◆ **MATERIAL**:

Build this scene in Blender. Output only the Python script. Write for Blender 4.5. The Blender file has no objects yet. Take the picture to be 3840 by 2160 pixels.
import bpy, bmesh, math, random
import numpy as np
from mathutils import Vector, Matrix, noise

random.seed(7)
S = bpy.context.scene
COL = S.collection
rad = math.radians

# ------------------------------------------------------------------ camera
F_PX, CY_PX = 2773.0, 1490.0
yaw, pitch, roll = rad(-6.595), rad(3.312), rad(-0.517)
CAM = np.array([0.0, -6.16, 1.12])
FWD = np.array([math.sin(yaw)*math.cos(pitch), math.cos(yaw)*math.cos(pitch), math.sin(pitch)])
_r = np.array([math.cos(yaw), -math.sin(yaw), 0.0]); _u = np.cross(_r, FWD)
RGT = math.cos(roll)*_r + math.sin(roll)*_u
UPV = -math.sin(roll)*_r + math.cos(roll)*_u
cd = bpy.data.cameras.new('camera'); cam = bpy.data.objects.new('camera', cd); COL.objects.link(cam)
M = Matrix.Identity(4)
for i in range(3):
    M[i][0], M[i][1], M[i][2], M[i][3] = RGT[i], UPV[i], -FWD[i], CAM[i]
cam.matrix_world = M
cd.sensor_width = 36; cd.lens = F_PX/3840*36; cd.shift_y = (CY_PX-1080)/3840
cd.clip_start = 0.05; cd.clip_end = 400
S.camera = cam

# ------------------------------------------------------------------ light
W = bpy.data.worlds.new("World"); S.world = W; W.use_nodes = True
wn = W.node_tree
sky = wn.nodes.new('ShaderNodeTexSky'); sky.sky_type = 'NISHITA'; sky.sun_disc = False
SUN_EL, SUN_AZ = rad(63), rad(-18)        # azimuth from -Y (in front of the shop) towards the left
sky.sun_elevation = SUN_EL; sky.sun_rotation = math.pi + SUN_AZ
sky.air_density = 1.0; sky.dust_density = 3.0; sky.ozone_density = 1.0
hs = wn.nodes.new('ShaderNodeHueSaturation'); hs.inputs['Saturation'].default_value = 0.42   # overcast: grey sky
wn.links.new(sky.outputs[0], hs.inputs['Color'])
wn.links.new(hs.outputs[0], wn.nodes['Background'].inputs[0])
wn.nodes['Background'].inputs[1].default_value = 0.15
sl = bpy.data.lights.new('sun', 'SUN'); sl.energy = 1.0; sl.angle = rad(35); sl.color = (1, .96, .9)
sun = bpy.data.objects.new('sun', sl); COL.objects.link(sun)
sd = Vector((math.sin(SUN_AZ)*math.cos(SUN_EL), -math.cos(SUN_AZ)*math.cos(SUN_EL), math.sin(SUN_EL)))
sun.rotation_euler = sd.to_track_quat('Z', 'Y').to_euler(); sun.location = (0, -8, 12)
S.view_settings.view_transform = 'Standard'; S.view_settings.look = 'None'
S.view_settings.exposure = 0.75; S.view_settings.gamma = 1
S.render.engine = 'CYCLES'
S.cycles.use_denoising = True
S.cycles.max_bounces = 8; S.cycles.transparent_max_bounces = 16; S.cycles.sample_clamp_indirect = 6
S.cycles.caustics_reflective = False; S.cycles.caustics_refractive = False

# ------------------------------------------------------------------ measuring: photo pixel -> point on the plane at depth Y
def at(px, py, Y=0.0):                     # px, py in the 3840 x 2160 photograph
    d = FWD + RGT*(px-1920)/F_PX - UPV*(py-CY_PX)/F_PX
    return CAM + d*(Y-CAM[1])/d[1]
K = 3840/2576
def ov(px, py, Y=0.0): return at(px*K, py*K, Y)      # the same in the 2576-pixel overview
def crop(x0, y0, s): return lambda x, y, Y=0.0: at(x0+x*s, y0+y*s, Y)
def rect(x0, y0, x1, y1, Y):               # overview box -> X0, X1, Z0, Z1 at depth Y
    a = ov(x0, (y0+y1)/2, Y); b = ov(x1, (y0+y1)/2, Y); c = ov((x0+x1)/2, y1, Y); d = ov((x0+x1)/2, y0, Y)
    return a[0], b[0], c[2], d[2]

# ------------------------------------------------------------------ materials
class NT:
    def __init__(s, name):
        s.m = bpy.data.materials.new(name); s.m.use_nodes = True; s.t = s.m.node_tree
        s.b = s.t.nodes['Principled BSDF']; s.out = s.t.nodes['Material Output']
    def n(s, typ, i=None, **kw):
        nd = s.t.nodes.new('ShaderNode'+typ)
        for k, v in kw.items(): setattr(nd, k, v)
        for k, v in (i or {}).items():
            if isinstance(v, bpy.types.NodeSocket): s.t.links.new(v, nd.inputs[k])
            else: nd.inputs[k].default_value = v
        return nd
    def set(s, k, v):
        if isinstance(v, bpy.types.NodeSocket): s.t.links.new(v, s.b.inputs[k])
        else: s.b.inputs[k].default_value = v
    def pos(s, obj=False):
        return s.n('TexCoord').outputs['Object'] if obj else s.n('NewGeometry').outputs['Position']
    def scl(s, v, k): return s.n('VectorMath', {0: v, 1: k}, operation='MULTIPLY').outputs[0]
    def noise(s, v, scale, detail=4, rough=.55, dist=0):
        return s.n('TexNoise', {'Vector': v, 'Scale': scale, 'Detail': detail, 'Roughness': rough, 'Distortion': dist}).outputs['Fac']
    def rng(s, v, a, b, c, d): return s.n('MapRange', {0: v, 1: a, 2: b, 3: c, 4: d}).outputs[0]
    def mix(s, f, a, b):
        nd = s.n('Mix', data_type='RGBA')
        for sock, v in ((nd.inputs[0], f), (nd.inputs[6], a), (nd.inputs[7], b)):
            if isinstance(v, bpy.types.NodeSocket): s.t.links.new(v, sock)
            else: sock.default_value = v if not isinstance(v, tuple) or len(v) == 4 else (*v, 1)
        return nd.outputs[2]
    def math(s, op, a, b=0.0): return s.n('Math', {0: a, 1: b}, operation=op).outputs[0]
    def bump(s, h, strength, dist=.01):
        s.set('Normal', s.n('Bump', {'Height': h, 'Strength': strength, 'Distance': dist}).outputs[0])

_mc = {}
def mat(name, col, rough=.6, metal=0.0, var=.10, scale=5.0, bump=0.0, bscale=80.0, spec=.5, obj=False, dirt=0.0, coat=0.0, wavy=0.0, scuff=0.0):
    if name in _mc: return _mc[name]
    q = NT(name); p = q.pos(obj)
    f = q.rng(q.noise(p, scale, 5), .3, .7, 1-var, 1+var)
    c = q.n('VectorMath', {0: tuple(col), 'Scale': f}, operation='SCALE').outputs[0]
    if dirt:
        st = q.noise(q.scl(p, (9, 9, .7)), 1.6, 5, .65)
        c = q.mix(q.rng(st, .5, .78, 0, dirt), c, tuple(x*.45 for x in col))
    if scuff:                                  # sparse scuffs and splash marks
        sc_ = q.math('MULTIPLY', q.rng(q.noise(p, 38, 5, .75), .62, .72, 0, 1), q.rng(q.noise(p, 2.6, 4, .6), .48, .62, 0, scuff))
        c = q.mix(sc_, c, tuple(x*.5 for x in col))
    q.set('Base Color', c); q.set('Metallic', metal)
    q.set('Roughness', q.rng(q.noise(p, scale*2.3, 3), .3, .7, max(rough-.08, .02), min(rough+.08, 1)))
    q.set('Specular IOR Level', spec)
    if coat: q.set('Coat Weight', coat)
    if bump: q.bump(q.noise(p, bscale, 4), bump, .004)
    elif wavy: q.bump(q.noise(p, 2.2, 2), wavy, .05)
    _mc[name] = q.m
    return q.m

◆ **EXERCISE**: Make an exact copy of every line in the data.

◆ **RESULT OF THE EXERCISE**:
Build this scene in Blender. Output only the Python script. Write for Blender 4.5. The Blender file has no objects yet. Take the picture to be 3840 by 2160 pixels.
import bpy, bmesh, math, random
import numpy as np
from mathutils import Vector, Matrix, noise

random.seed(7)
S = bpy.context.scene
COL = S.collection
rad = math.radians

# ------------------------------------------------------------------ camera
F_PX, CY_PX = 2773.0, 1490.0
yaw, pitch, roll = rad(-6.595), rad(3.312), rad(-0.517)
CAM = np.array([0.0, -6.16, 1.12])
FWD = np.array([math.sin(yaw)*math.cos(pitch), math.cos(yaw)*math.cos(pitch), math.sin(pitch)])
_r = np.array([math.cos(yaw), -math.sin(yaw), 0.0]); _u = np.cross(_r, FWD)
RGT = math.cos(roll)*_r + math.sin(roll)*_u
UPV = -math.sin(roll)*_r + math.cos(roll)*_u
cd = bpy.data.cameras.new('camera'); cam = bpy.data.objects.new('camera', cd); COL.objects.link(cam)
M = Matrix.Identity(4)
for i in range(3):
    M[i][0], M[i][1], M[i][2], M[i][3] = RGT[i], UPV[i], -FWD[i], CAM[i]
cam.matrix_world = M
cd.sensor_width = 36; cd.lens = F_PX/3840*36; cd.shift_y = (CY_PX-1080)/3840
cd.clip_start = 0.05; cd.clip_end = 400
S.camera = cam

# ------------------------------------------------------------------ light
W = bpy.data.worlds.new("World"); S.world = W; W.use_nodes = True
wn = W.node_tree
sky = wn.nodes.new('ShaderNodeTexSky'); sky.sky_type = 'NISHITA'; sky.sun_disc = False
SUN_EL, SUN_AZ = rad(63), rad(-18)        # azimuth from -Y (in front of the shop) towards the left
sky.sun_elevation = SUN_EL; sky.sun_rotation = math.pi + SUN_AZ
sky.air_density = 1.0; sky.dust_density = 3.0; sky.ozone_density = 1.0
hs = wn.nodes.new('ShaderNodeHueSaturation'); hs.inputs['Saturation'].default_value = 0.42   # overcast: grey sky
wn.links.new(sky.outputs[0], hs.inputs['Color'])
wn.links.new(hs.outputs[0], wn.nodes['Background'].inputs[0])
wn.nodes['Background'].inputs[1].default_value = 0.15
sl = bpy.data.lights.new('sun', 'SUN'); sl.energy = 1.0; sl.angle = rad(35); sl.color = (1, .96, .9)
sun = bpy.data.objects.new('sun', sl); COL.objects.link(sun)
sd = Vector((math.sin(SUN_AZ)*math.cos(SUN_EL), -math.cos(SUN_AZ)*math.cos(SUN_EL), math.sin(SUN_EL)))
sun.rotation_euler = sd.to_track_quat('Z', 'Y').to_euler(); sun.location = (0, -8, 12)
S.view_settings.view_transform = 'Standard'; S.view_settings.look = 'None'
S.view_settings.exposure = 0.75; S.view_settings.gamma = 1
S.render.engine = 'CYCLES'
S.cycles.use_denoising = True
S.cycles.max_bounces = 8; S.cycles.transparent_max_bounces = 16; S.cycles.sample_clamp_indirect = 6
S.cycles.caustics_reflective = False; S.cycles.caustics_refractive = False

# ------------------------------------------------------------------ measuring: photo pixel -> point on the plane at depth Y
def at(px, py, Y=0.0):                     # px, py in the 3840 x 2160 photograph
    d = FWD + RGT*(px-1920)/F_PX - UPV*(py-CY_PX)/F_PX
    return CAM + d*(Y-CAM[1])/d[1]
K = 3840/2576
def ov(px, py, Y=0.0): return at(px*K, py*K, Y)      # the same in the 2576-pixel overview
def crop(x0, y0, s): return lambda x, y, Y=0.0: at(x0+x*s, y0+y*s, Y)
def rect(x0, y0, x1, y1, Y):               # overview box -> X0, X1, Z0, Z1 at depth Y
    a = ov(x0, (y0+y1)/2, Y); b = ov(x1, (y0+y1)/2, Y); c = ov((x0+x1)/2, y1, Y); d = ov((x0+x1)/2, y0, Y)
    return a[0], b[0], c[2], d[2]

# ------------------------------------------------------------------ materials
class NT:
    def __init__(s, name):
        s.m = bpy.data.materials.new(name); s.m.use_nodes = True; s.t = s.m.node_tree
        s.b = s.t.nodes['Principled BSDF']; s.out = s.t.nodes['Material Output']
    def n(s, typ, i=None, **kw):
        nd = s.t.nodes.new('ShaderNode'+typ)
        for k, v in kw.items(): setattr(nd, k, v)
        for k, v in (i or {}).items():
            if isinstance(v, bpy.types.NodeSocket): s.t.links.new(v, nd.inputs[k])
            else: nd.inputs[k].default_value = v
        return nd
    def set(s, k, v):
        if isinstance(v, bpy.types.NodeSocket): s.t.links.new(v, s.b.inputs[k])
        else: s.b.inputs[k].default_value = v
    def pos(s, obj=False):
        return s.n('TexCoord').outputs['Object'] if obj else s.n('NewGeometry').outputs['Position']
    def scl(s, v, k): return s.n('VectorMath', {0: v, 1: k}, operation='MULTIPLY').outputs[0]
    def noise(s, v, scale, detail=4, rough=.55, dist=0):
        return s.n('TexNoise', {'Vector': v, 'Scale': scale, 'Detail': detail, 'Roughness': rough, 'Distortion': dist}).outputs['Fac']
    def rng(s, v, a, b, c, d): return s.n('MapRange', {0: v, 1: a, 2: b, 3: c, 4: d}).outputs[0]
    def mix(s, f, a, b):
        nd = s.n('Mix', data_type='RGBA')
        for sock, v in ((nd.inputs[0], f), (nd.inputs[6], a), (nd.inputs[7], b)):
            if isinstance(v, bpy.types.NodeSocket): s.t.links.new(v, sock)
            else: sock.default_value = v if not isinstance(v, tuple) or len(v) == 4 else (*v, 1)
        return nd.outputs[2]
    def math(s, op, a, b=0.0): return s.n('Math', {0: a, 1: b}, operation=op).outputs[0]
    def bump(s, h, strength, dist=.01):
        s.set('Normal', s.n('Bump', {'Height': h, 'Strength': strength, 'Distance': dist}).outputs[0])

_mc = {}
def mat(name, col, rough=.6, metal=0.0, var=.10, scale=5.0, bump=0.0, bscale=80.0, spec=.5, obj=False, dirt=0.0, coat=0.0, wavy=0.0, scuff=0.0):
    if name in _mc: return _mc[name]
    q = NT(name); p = q.pos(obj)
    f = q.rng(q.noise(p, scale, 5), .3, .7, 1-var, 1+var)
    c = q.n('VectorMath', {0: tuple(col), 'Scale': f}, operation='SCALE').outputs[0]
    if dirt:
        st = q.noise(q.scl(p, (9, 9, .7)), 1.6, 5, .65)
        c = q.mix(q.rng(st, .5, .78, 0, dirt), c, tuple(x*.45 for x in col))
    if scuff:                                  # sparse scuffs and splash marks
        sc_ = q.math('MULTIPLY', q.rng(q.noise(p, 38, 5, .75), .62, .72, 0, 1), q.rng(q.noise(p, 2.6, 4, .6), .48, .62, 0, scuff))
        c = q.mix(sc_, c, tuple(x*.5 for x in col))
    q.set('Base Color', c); q.set('Metallic', metal)
    q.set('Roughness', q.rng(q.noise(p, scale*2.3, 3), .3, .7, max(rough-.08, .02), min(rough+.08, 1)))
    q.set('Specular IOR Level', spec)
    if coat: q.set('Coat Weight', coat)
    if bump: q.bump(q.noise(p, bscale, 4), bump, .004)
    elif wavy: q.bump(q.noise(p, 2.2, 2), wavy, .05)
    _mc[name] = q.m
    return q.m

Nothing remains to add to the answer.